Requirement
Leaving out all images, write out the records that follow exactly.

Input records start

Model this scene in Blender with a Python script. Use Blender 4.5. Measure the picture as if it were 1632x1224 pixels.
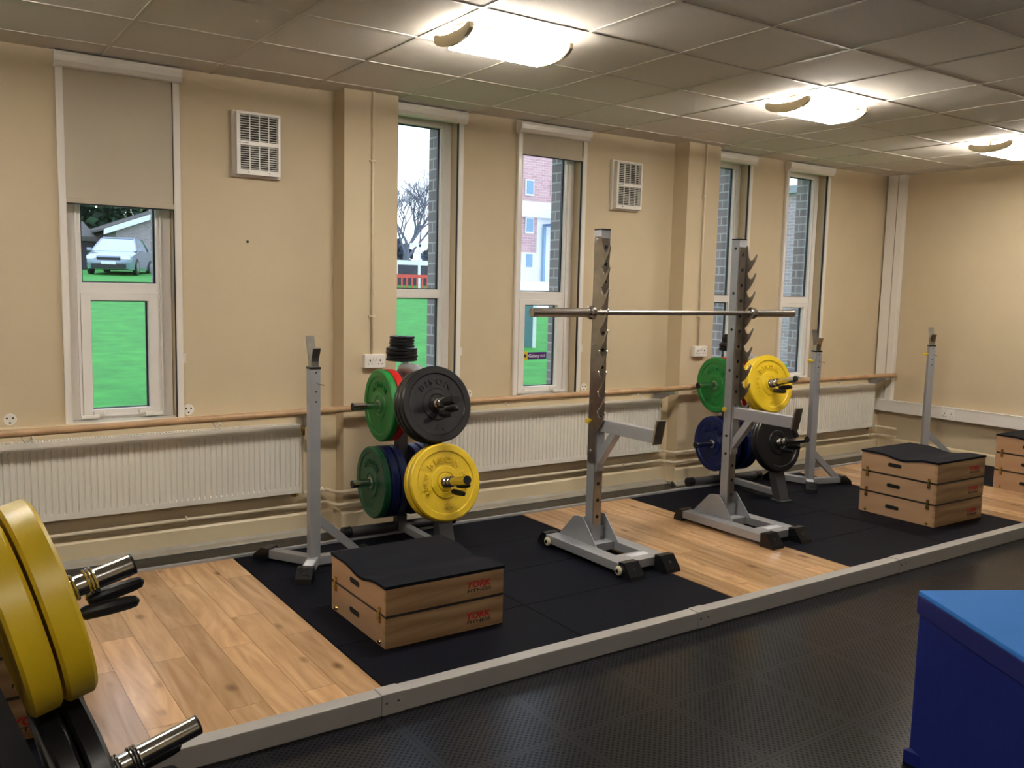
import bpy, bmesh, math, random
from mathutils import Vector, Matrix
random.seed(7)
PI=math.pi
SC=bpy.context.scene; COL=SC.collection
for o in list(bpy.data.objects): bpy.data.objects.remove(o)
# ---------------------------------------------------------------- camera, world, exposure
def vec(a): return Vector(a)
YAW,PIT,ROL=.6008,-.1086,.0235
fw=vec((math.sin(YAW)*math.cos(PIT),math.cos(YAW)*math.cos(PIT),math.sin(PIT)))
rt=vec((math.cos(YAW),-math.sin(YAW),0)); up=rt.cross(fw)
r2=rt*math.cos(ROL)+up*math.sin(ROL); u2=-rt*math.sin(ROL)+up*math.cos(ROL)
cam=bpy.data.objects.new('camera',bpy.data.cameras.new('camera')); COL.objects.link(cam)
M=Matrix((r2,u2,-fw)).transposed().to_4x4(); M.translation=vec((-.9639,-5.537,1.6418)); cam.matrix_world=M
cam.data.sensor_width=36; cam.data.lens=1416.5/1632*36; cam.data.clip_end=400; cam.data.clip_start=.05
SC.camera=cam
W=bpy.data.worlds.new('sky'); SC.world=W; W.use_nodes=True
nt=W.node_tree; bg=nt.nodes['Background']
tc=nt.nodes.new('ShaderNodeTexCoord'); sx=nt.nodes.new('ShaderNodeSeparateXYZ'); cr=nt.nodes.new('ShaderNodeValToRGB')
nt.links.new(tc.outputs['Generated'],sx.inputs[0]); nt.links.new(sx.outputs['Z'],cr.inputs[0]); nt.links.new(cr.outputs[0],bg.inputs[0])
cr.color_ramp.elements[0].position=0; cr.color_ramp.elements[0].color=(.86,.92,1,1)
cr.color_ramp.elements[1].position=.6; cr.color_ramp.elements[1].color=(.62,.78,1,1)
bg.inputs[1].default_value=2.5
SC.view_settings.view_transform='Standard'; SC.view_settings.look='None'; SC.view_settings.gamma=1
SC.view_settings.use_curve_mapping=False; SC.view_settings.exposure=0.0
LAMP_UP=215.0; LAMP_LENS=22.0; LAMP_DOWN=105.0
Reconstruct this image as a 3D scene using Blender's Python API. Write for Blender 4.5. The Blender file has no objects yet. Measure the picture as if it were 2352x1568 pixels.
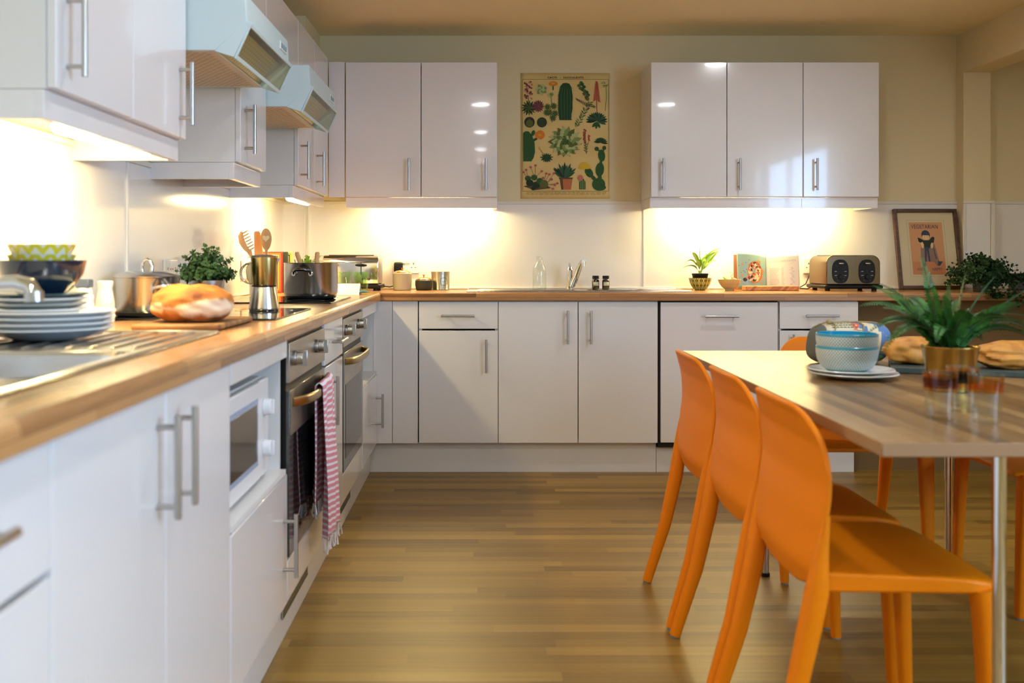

Input records end

Output
Model this scene in Blender with a Python script. Use Blender 4.5. Measure the picture as if it were 1632x1224 pixels.
import bpy, bmesh, math, random
from mathutils import Vector, Matrix
random.seed(7)
PI=math.pi
SC=bpy.context.scene; COL=SC.collection
for o in list(bpy.data.objects): bpy.data.objects.remove(o)
# ---------------------------------------------------------------- camera, world, exposure
def vec(a): return Vector(a)
YAW,PIT,ROL=.6008,-.1086,.0235
fw=vec((math.sin(YAW)*math.cos(PIT),math.cos(YAW)*math.cos(PIT),math.sin(PIT)))
rt=vec((math.cos(YAW),-math.sin(YAW),0)); up=rt.cross(fw)
r2=rt*math.cos(ROL)+up*math.sin(ROL); u2=-rt*math.sin(ROL)+up*math.cos(ROL)
cam=bpy.data.objects.new('camera',bpy.data.cameras.new('camera')); COL.objects.link(cam)
M=Matrix((r2,u2,-fw)).transposed().to_4x4(); M.translation=vec((-.9639,-5.537,1.6418)); cam.matrix_world=M
cam.data.sensor_width=36; cam.data.lens=1416.5/1632*36; cam.data.clip_end=400; cam.data.clip_start=.05
SC.camera=cam
W=bpy.data.worlds.new('sky'); SC.world=W; W.use_nodes=True
nt=W.node_tree; bg=nt.nodes['Background']
tc=nt.nodes.new('ShaderNodeTexCoord'); sx=nt.nodes.new('ShaderNodeSeparateXYZ'); cr=nt.nodes.new('ShaderNodeValToRGB')
nt.links.new(tc.outputs['Generated'],sx.inputs[0]); nt.links.new(sx.outputs['Z'],cr.inputs[0]); nt.links.new(cr.outputs[0],bg.inputs[0])
cr.color_ramp.elements[0].position=0; cr.color_ramp.elements[0].color=(.86,.92,1,1)
cr.color_ramp.elements[1].position=.6; cr.color_ramp.elements[1].color=(.62,.78,1,1)
bg.inputs[1].default_value=2.5
SC.view_settings.view_transform='Standard'; SC.view_settings.look='None'; SC.view_settings.gamma=1
SC.view_settings.use_curve_mapping=False; SC.view_settings.exposure=0.0
LAMP_UP=215.0; LAMP_LENS=22.0; LAMP_DOWN=105.0
Reconstruct this image as a 3D scene using Blender's Python API. Write for Blender 4.5. The Blender file has no objects yet. Measure the picture as if it were 2352x1568 pixels.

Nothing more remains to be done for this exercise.